• Stated task
Leave the pictures out and quote every line from the start of the listing to the line with "def rgb(r, g, b): return", inclusive.

Scene script records:
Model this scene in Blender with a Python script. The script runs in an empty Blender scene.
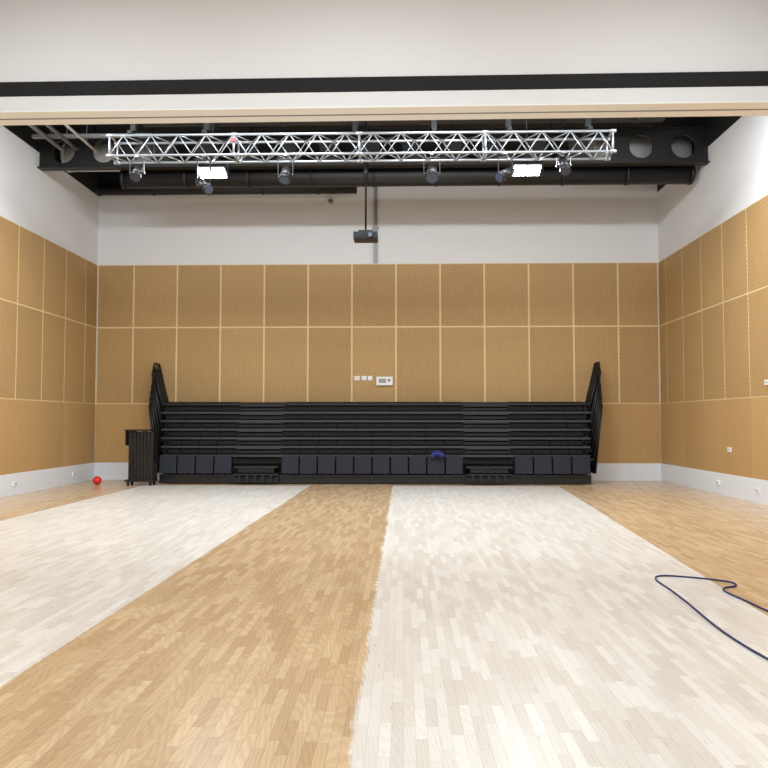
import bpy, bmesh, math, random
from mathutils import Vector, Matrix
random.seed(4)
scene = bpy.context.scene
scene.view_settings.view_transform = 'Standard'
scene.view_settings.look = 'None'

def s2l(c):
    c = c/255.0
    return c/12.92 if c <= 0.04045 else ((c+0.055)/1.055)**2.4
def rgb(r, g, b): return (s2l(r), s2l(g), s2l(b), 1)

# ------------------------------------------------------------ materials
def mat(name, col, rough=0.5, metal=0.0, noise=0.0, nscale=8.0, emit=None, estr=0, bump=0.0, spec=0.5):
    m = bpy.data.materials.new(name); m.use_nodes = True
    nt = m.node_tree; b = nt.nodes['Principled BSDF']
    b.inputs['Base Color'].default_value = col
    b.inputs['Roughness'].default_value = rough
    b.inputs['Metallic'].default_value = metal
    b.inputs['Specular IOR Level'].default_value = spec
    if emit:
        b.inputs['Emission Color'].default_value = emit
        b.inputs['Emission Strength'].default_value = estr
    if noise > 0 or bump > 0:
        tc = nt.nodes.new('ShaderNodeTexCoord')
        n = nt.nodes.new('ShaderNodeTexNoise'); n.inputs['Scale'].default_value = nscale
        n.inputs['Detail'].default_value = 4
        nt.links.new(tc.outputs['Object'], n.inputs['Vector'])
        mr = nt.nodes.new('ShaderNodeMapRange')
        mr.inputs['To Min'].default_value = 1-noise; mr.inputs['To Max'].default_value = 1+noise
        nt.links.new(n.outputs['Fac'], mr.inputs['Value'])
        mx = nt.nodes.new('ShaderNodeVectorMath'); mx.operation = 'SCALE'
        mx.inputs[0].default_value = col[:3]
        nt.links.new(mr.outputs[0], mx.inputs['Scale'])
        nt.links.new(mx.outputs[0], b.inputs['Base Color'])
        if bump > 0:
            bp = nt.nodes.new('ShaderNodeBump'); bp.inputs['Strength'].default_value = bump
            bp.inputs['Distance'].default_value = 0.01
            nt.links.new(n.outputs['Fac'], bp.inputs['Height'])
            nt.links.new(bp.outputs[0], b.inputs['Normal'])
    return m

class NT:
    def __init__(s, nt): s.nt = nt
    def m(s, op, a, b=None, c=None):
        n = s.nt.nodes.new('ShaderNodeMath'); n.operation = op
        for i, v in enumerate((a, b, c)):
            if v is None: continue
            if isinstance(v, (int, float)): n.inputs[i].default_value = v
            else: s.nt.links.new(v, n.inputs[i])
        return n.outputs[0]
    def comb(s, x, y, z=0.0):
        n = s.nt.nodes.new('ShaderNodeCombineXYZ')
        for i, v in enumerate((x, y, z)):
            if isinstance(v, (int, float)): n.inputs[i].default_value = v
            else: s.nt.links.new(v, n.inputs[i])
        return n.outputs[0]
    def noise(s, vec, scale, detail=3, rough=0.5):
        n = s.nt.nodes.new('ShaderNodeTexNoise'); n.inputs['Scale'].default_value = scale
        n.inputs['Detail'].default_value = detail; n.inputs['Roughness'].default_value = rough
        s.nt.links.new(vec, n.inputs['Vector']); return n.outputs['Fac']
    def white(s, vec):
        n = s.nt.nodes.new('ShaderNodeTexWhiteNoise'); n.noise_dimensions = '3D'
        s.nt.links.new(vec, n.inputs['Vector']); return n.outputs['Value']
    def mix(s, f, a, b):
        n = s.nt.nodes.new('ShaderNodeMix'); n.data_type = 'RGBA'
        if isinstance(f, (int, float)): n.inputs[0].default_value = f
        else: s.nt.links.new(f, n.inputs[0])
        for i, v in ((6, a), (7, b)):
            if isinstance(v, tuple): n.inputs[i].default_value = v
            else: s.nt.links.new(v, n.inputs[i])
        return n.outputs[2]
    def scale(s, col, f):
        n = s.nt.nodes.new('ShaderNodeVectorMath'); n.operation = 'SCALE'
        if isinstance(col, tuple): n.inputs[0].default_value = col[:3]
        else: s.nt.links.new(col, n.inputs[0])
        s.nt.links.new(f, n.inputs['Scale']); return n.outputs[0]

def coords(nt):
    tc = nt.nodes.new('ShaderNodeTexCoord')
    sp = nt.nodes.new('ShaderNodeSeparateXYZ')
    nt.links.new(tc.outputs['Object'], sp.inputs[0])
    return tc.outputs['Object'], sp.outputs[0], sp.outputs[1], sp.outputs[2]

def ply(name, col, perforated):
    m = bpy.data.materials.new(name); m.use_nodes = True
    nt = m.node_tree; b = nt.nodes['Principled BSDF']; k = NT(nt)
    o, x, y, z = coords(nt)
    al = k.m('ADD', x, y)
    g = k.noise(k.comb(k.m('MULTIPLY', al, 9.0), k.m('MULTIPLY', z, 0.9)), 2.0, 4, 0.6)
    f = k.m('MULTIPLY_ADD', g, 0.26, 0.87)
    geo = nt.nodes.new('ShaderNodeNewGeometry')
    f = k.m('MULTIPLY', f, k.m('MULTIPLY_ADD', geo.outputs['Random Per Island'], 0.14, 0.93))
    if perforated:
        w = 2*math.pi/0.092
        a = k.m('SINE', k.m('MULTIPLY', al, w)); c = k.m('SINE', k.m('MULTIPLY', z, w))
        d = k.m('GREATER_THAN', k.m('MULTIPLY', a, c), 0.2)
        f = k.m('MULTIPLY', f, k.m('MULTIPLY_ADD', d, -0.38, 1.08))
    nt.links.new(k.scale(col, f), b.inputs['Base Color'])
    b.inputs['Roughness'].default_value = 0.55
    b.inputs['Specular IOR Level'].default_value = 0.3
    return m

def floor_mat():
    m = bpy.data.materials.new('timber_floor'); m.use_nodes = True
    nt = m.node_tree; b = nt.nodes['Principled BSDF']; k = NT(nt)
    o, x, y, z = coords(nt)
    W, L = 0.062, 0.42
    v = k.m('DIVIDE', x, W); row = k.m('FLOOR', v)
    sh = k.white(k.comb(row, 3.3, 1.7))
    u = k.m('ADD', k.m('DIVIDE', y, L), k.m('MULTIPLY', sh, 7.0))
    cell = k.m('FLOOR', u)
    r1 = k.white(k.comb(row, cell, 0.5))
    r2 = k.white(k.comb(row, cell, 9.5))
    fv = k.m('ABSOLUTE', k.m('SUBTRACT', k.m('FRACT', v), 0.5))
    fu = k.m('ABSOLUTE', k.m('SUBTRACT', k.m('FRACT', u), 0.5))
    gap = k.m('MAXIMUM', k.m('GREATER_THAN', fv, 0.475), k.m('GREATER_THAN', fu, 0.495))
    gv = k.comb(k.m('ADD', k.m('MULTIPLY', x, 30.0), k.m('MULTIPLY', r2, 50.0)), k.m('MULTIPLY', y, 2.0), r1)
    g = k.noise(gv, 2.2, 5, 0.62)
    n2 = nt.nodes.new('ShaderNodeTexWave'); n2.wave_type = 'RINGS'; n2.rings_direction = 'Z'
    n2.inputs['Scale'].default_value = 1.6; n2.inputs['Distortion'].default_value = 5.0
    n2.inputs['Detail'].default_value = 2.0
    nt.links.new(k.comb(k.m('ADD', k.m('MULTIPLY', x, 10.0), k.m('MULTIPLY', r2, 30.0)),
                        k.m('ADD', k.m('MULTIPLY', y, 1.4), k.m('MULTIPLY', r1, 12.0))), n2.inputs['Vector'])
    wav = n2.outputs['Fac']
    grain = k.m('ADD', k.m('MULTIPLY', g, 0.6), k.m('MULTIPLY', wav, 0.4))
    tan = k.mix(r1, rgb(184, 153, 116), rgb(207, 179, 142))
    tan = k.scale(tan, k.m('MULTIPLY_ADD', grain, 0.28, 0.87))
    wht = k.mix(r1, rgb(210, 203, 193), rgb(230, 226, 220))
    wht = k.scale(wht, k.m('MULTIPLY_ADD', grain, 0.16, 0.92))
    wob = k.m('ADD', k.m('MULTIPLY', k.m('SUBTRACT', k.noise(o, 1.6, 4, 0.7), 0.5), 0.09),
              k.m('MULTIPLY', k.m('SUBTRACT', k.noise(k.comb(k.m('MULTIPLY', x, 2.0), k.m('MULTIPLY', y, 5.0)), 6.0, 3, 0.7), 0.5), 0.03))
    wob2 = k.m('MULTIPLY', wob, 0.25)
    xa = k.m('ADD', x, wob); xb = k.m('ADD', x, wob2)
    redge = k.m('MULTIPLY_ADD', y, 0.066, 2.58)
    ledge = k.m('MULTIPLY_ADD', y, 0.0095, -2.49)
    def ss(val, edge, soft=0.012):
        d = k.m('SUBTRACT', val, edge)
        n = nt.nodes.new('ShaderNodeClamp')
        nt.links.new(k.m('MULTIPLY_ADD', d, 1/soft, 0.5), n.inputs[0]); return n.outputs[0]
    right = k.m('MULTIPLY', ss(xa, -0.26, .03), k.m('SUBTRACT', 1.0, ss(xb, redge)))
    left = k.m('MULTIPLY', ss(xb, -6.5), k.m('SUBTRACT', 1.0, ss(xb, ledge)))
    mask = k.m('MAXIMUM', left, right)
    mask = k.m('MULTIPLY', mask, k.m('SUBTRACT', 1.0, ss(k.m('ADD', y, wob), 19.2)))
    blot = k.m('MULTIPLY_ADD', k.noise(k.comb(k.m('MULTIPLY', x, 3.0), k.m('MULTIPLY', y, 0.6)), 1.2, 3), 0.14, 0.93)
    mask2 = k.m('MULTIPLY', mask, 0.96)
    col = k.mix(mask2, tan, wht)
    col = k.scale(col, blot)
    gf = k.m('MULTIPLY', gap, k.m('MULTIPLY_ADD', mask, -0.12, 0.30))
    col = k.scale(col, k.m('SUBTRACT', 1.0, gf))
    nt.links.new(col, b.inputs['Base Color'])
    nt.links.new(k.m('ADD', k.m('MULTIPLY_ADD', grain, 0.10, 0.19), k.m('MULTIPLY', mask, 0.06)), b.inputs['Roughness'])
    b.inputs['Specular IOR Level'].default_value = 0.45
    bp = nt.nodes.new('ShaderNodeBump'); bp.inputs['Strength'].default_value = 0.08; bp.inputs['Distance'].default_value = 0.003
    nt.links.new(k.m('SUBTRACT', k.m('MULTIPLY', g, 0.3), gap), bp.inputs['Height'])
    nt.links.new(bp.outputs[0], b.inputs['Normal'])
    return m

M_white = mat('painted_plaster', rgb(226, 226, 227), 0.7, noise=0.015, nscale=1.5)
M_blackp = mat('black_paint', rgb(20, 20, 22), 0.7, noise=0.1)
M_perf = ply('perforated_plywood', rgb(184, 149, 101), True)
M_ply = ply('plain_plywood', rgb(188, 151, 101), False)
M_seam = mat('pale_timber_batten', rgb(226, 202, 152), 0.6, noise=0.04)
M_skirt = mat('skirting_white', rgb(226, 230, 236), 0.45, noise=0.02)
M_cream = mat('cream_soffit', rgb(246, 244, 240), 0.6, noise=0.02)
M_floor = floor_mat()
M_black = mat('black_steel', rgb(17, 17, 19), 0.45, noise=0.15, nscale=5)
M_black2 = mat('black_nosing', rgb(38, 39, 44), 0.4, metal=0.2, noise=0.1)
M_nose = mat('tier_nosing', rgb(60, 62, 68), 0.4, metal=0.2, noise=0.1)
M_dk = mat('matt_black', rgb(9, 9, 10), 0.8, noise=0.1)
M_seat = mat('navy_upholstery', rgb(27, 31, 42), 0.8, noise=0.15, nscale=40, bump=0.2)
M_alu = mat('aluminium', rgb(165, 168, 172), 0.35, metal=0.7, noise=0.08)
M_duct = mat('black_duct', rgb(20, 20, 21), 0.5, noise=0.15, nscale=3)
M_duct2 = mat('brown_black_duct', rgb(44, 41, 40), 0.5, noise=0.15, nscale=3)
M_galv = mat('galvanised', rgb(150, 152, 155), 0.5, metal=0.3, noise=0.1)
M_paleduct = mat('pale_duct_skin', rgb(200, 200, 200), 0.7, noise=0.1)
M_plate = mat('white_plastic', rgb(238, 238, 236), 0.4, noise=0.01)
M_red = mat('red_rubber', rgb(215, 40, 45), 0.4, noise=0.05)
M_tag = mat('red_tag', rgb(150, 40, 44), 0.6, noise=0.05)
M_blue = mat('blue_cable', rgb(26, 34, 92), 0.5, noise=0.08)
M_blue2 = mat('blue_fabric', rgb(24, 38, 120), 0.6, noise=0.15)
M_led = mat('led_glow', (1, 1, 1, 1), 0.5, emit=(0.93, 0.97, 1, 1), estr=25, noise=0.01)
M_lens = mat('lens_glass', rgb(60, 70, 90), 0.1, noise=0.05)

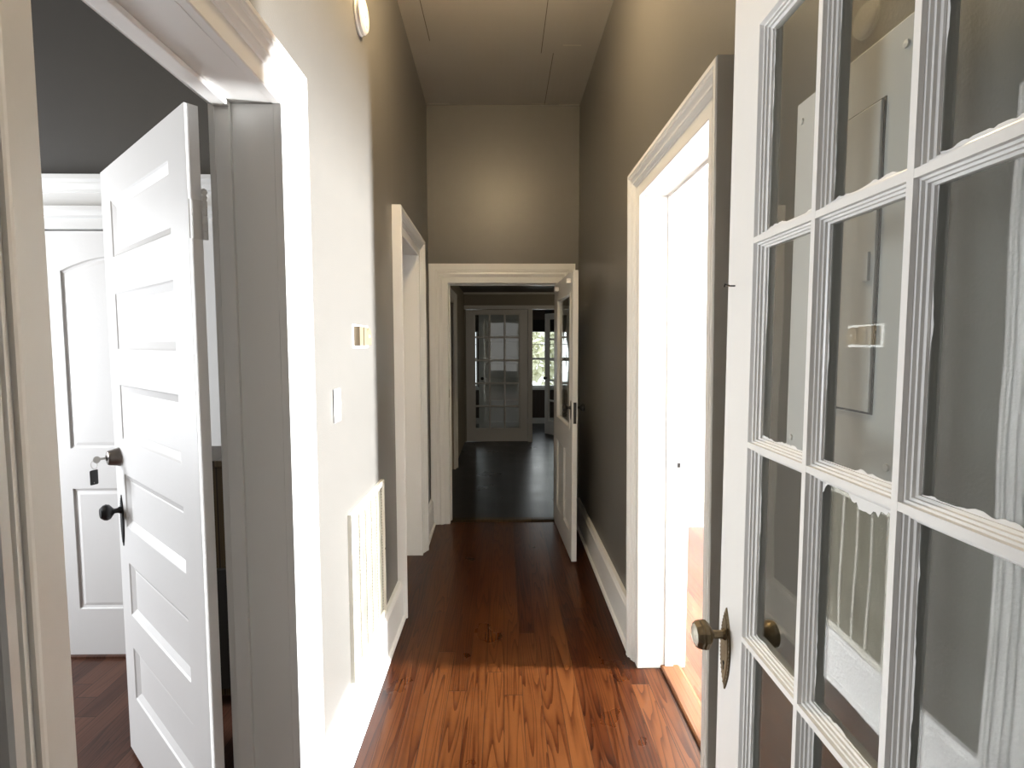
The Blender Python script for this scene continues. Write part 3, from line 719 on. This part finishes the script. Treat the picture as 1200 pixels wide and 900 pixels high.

• Solution
Model this scene in Blender with a Python script. The script runs in an empty Blender scene.
import bpy, bmesh, math, random
from mathutils import Vector, Matrix
random.seed(4)
scene = bpy.context.scene
scene.view_settings.view_transform = 'Standard'
scene.view_settings.look = 'None'

def s2l(c):
    c = c/255.0
    return c/12.92 if c <= 0.04045 else ((c+0.055)/1.055)**2.4
def rgb(r, g, b): return (s2l(r), s2l(g), s2l(b), 1)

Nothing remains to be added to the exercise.